Some days, let’s face it, I don’t want to get out of bed and be barraged with fur coats, stupid anti-vegan questions, and McDonald’s/Arby’s/Applebee’s/whateverthefuck ad that shoves dead animals into my face. Sometimes, you can feel extremely defeated when you look at the big picture. So what do I do? I don’t look at the big picture. There’s one thing that gets me out of bed on these days to continue fighting. Well, two.

Avocado and Ginny. And I don’t mean that I get out of bed because I have to feed them (I can easily go right back to bed). Just seeing them, knowing what a great life they now have, is sometimes the motivation I need. Their stories aren’t incredibly horrific compared to some (J’s dog was legally rescued from a vivisection lab, and you should hear him talk about the rehabilitation process), but still. I need to keep fighting so others won’t have to endure worse.

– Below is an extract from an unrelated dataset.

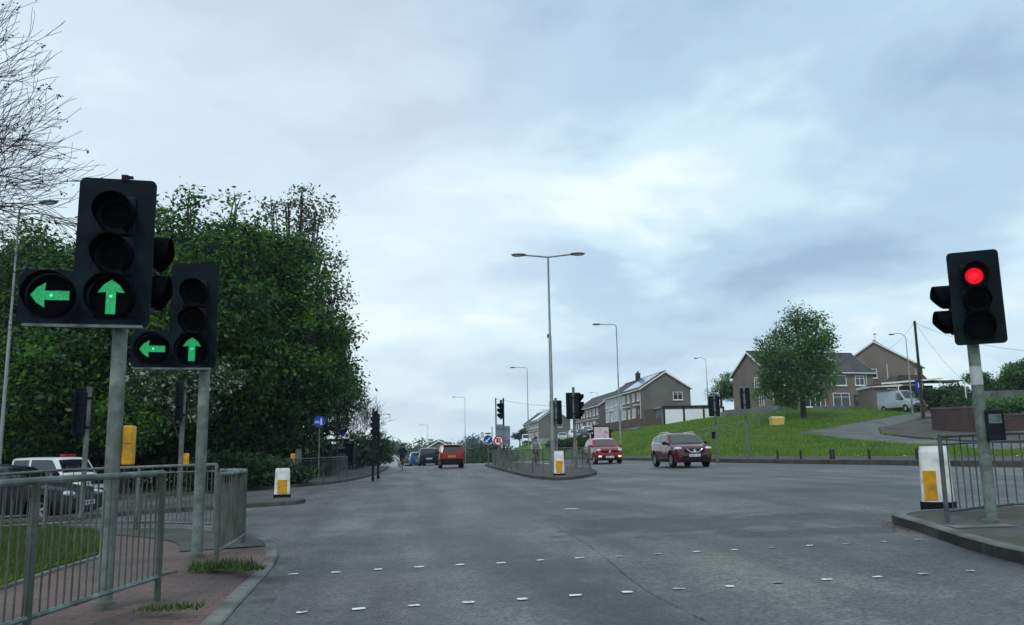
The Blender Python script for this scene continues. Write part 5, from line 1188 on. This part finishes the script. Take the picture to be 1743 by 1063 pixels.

I got Avocado in March of this past year. He and his brother (whom I didn’t adopt) were seventh months old and had been victims of animal abuse. Yet he had never fought back, according to the papers I received at his adoption. He never bit, or clawed, or anything. And he still hasn’t. Even though he received horrible treatment in his first home, once he was with people who cared about him, once he could feel safe, he knew that. As soon as I brought him home, he knew it was for good. He completely trusts me (and I would never do anything to violate that trust). The capacity for forgiveness in animals is amazing.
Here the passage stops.